Information shown —

──────────────────────────────

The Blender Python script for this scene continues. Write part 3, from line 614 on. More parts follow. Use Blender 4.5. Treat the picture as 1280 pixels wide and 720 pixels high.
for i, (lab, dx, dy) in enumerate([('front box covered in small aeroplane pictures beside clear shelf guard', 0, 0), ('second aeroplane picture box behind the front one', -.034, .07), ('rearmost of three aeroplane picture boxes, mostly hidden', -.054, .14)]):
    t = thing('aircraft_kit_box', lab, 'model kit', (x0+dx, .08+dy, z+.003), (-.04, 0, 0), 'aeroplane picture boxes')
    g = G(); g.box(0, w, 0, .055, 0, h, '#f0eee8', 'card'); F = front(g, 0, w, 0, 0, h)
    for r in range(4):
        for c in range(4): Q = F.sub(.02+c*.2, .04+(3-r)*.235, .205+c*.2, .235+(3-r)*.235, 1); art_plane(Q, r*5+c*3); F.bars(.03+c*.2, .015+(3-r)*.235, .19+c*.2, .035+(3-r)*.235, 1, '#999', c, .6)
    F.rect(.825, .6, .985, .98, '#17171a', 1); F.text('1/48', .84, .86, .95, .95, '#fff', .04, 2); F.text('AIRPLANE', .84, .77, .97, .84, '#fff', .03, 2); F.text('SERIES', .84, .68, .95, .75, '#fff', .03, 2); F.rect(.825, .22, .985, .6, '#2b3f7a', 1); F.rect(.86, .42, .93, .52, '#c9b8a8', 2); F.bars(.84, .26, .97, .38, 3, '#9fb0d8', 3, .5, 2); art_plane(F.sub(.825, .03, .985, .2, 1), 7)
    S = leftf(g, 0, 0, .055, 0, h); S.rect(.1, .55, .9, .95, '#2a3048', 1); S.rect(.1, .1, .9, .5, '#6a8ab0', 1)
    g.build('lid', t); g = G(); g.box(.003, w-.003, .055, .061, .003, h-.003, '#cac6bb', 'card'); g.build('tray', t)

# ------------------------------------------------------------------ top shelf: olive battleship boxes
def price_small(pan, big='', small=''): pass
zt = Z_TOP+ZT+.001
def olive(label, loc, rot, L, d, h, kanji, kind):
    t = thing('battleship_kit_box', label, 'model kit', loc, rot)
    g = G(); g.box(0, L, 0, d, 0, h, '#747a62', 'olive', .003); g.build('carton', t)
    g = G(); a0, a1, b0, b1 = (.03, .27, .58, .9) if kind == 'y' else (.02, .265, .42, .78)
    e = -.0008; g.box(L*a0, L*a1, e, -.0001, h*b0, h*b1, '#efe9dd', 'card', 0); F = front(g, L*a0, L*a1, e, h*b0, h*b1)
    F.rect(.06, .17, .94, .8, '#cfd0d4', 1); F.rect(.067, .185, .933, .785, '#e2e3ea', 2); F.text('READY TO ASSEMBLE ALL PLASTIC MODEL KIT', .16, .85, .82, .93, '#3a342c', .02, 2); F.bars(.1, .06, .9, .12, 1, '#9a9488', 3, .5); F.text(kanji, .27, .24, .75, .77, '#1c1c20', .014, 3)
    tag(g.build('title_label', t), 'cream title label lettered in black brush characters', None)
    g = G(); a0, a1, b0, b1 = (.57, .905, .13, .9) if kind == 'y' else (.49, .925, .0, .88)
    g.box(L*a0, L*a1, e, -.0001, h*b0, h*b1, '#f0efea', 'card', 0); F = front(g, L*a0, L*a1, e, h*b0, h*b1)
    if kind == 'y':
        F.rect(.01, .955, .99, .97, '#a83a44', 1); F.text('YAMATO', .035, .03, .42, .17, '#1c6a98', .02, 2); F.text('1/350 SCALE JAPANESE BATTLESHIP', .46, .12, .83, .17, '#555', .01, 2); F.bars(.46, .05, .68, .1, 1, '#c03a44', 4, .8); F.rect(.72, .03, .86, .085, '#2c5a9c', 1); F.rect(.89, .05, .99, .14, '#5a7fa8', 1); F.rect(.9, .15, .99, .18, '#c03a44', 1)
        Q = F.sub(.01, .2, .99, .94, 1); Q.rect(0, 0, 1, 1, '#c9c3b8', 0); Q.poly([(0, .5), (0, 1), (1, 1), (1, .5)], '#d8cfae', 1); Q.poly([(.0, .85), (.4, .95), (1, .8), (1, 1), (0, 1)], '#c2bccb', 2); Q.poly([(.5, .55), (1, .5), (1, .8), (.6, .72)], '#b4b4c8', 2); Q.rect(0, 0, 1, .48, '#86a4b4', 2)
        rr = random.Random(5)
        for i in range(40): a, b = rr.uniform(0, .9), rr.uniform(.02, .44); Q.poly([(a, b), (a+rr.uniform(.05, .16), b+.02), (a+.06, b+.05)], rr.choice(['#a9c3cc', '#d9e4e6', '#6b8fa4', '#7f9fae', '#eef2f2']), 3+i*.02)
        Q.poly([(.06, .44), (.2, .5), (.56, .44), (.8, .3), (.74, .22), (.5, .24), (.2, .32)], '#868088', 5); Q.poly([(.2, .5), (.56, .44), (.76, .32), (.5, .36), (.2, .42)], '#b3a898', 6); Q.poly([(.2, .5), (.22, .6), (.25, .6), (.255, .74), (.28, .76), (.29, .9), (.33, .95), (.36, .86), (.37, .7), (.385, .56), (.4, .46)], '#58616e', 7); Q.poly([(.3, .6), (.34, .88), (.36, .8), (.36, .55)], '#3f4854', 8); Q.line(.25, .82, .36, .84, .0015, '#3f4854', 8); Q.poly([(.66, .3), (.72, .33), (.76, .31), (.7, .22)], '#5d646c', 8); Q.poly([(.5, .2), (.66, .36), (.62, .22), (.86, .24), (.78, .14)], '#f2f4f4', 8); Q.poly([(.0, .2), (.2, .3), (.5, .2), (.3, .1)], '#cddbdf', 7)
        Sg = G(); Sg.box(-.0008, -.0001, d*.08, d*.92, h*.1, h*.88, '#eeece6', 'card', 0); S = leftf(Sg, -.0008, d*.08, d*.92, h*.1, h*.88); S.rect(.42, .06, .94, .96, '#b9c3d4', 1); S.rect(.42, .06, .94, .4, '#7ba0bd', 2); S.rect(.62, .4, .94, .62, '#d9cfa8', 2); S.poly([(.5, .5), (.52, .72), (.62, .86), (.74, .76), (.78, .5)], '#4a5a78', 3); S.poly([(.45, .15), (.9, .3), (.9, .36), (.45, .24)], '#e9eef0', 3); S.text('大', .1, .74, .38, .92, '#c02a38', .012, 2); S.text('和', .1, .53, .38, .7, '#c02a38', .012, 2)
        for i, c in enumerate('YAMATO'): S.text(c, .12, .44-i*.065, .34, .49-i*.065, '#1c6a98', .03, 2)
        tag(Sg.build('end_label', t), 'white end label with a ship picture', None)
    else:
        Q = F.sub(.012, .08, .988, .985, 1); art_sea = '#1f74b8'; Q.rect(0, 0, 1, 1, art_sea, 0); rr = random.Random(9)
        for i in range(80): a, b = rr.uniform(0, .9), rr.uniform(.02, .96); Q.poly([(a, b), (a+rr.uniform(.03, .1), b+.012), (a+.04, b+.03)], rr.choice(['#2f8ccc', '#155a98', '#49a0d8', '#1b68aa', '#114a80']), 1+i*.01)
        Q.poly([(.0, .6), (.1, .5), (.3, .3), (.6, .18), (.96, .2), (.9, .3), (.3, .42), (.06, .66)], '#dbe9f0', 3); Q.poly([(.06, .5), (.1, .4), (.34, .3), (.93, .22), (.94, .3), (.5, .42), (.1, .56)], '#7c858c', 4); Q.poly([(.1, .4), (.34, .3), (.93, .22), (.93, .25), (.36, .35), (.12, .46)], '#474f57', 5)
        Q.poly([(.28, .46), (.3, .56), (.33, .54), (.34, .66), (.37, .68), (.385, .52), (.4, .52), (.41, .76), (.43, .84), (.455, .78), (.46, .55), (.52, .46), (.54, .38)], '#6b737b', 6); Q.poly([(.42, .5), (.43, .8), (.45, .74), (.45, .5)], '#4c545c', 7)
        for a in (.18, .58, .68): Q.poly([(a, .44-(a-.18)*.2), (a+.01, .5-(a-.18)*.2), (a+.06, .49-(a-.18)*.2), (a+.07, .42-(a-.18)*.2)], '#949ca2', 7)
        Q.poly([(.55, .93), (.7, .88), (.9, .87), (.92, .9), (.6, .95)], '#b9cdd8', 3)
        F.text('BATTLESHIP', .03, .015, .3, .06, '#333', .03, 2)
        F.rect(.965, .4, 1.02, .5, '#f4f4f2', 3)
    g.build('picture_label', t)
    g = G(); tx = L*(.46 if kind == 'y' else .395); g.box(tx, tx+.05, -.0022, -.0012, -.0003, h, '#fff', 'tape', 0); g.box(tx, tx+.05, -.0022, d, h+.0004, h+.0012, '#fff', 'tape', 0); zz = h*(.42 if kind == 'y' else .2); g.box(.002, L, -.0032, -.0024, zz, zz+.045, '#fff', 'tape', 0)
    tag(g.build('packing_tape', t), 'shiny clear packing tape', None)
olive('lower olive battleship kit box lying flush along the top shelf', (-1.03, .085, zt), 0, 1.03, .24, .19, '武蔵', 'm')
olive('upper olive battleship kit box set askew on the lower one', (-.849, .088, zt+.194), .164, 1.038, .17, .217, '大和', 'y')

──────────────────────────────

Written task — Quote exactly the lines running from the start of the listing above through the line where "g.build('lid', t); g" is found, and output no other lines.

Worked answer —
The Blender Python script for this scene continues. Write part 3, from line 614 on. More parts follow. Use Blender 4.5. Treat the picture as 1280 pixels wide and 720 pixels high.
for i, (lab, dx, dy) in enumerate([('front box covered in small aeroplane pictures beside clear shelf guard', 0, 0), ('second aeroplane picture box behind the front one', -.034, .07), ('rearmost of three aeroplane picture boxes, mostly hidden', -.054, .14)]):
    t = thing('aircraft_kit_box', lab, 'model kit', (x0+dx, .08+dy, z+.003), (-.04, 0, 0), 'aeroplane picture boxes')
    g = G(); g.box(0, w, 0, .055, 0, h, '#f0eee8', 'card'); F = front(g, 0, w, 0, 0, h)
    for r in range(4):
        for c in range(4): Q = F.sub(.02+c*.2, .04+(3-r)*.235, .205+c*.2, .235+(3-r)*.235, 1); art_plane(Q, r*5+c*3); F.bars(.03+c*.2, .015+(3-r)*.235, .19+c*.2, .035+(3-r)*.235, 1, '#999', c, .6)
    F.rect(.825, .6, .985, .98, '#17171a', 1); F.text('1/48', .84, .86, .95, .95, '#fff', .04, 2); F.text('AIRPLANE', .84, .77, .97, .84, '#fff', .03, 2); F.text('SERIES', .84, .68, .95, .75, '#fff', .03, 2); F.rect(.825, .22, .985, .6, '#2b3f7a', 1); F.rect(.86, .42, .93, .52, '#c9b8a8', 2); F.bars(.84, .26, .97, .38, 3, '#9fb0d8', 3, .5, 2); art_plane(F.sub(.825, .03, .985, .2, 1), 7)
    S = leftf(g, 0, 0, .055, 0, h); S.rect(.1, .55, .9, .95, '#2a3048', 1); S.rect(.1, .1, .9, .5, '#6a8ab0', 1)
    g.build('lid', t); g = G(); g.box(.003, w-.003, .055, .061, .003, h-.003, '#cac6bb', 'card'); g.build('tray', t)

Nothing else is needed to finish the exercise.